Bing Behind Microsoft’s Ad Business Deal with AOL?
Microsoft has begun pumping up its Bing search engine's viability in the wake of a deal for AOL to takeover sales of the vendor's ad displays.
Last week, Microsoft (MSFT) chief executive Satya Nadella, in a mission statement to employees following a major executive reshuffling, said the company will face some “tough choices” moving ahead to grow. Well, here we go.
Only a few days later, the vendor pegged AOL, newly acquired by Verizon (VZ) in a $4.4 billion buyout, to take over sales of the software and service giant’s ads, including mobile and video placements, on platforms MSN, Outlook and Xbox in the U.S., U.K. and a handful of other markets. AOL’s portfolio of site includes the Huffington Post, Engadget, Adap.tv and TechCrunch.

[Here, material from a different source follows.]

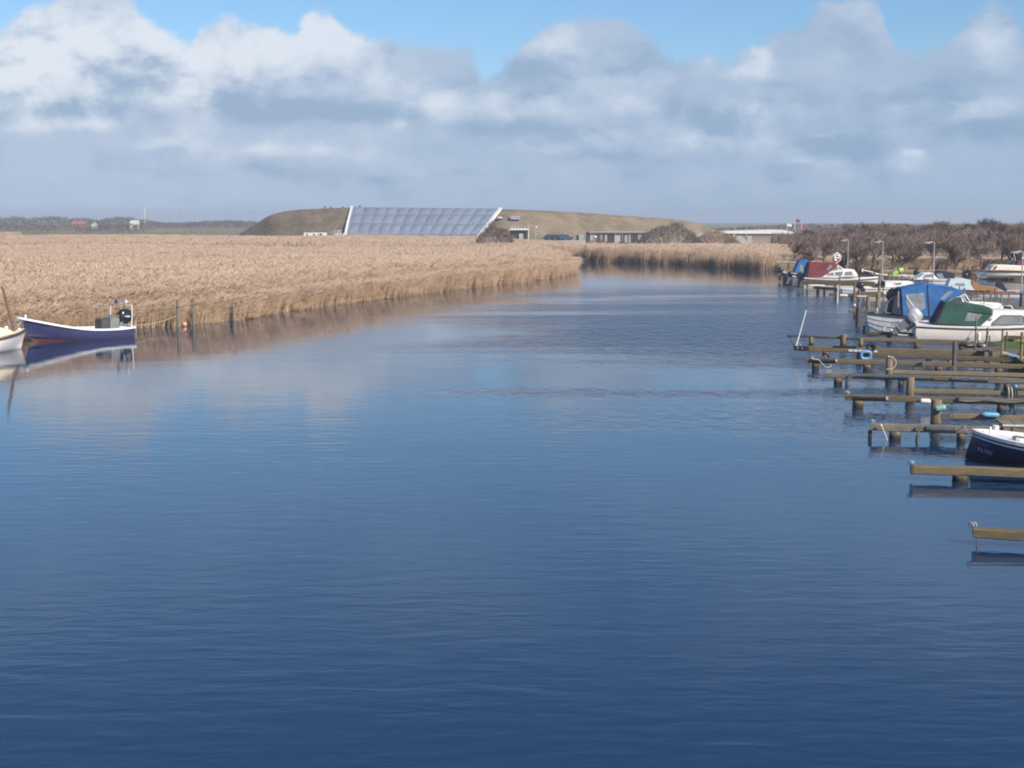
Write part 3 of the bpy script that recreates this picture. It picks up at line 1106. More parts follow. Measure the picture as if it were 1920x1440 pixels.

Some 1,200 Microsoft Advertising staffers will move over to AOL in the arrangement and AppNexus will sell ads for Microsoft to some 39 markets worldwide. In a second part of the deal, Microsoft’s Bing search engine will replace Google on AOL for the next 10 years.
In effect, Microsoft largely stepped out of the $74 billion display ad business.
Senior staff, including Rik van der Kooi, Microsoft Advertising and Consumer Monetization corporate vice president, and Frank Holland, Microsoft Advertising and Online corporate vice president, will stay on to aid the transition.
“Microsoft and AOL share a commitment to customer service and collaboration, and together we will create a powerhouse media offering with a remarkable set of differentiated assets,” wrote van der Kooi and Holland in a blog post. “Our advertising customers will have one consistent experience as we transition our sales and trade marketing employees in these nine markets to AOL, subject to compliance with local law and employee consultation obligations.”
The deal, wrote van der Kooi and Holland, evidences Microsoft’s strong points of search, search ads, content and consumer services while shedding itself of the ad marketing it no longer wants.
“We remain as committed today as we have been in the past decade to digital advertising and its effectiveness in delivering free services to consumers worldwide,” they wrote.
But there may be more to the equation, as Business Insider suggests, that involves Nadella’s overall corporate makeover and starts with advertising sales not mapping to his vision of Microsoft as a productivity and platform vendor in the mobile-first, cloud-first world.
As Business Insider points out, Microsoft’s interest in the segment has ebbed of late as its share of the the ad market slipped yearly since 2013 to 1.2 percent and its display sales fell 15 percent in 2014, even as the overall market rode upwards by some 22 percent.
But that’s not all. Last year, Microsoft closed its Xbox Entertainment Studios content unit and subsequently began laying off members of its global advertising sales team.
Where does all this point? At the same time as Microsoft was unloading its online ad business to AOL it began pumping up Bing’s viability.
“We are deeply committed on the search side. We see it as a business that we’ve built out over the past six years as sustainable and standalone,” van der Kooi told Marketing Land.
“[Bing] is a multibillion dollar business, and it does pay for itself right now,” he said. “Our commitment to Bing is very deep and therefore critical for us to continue to monetize that business,” he said.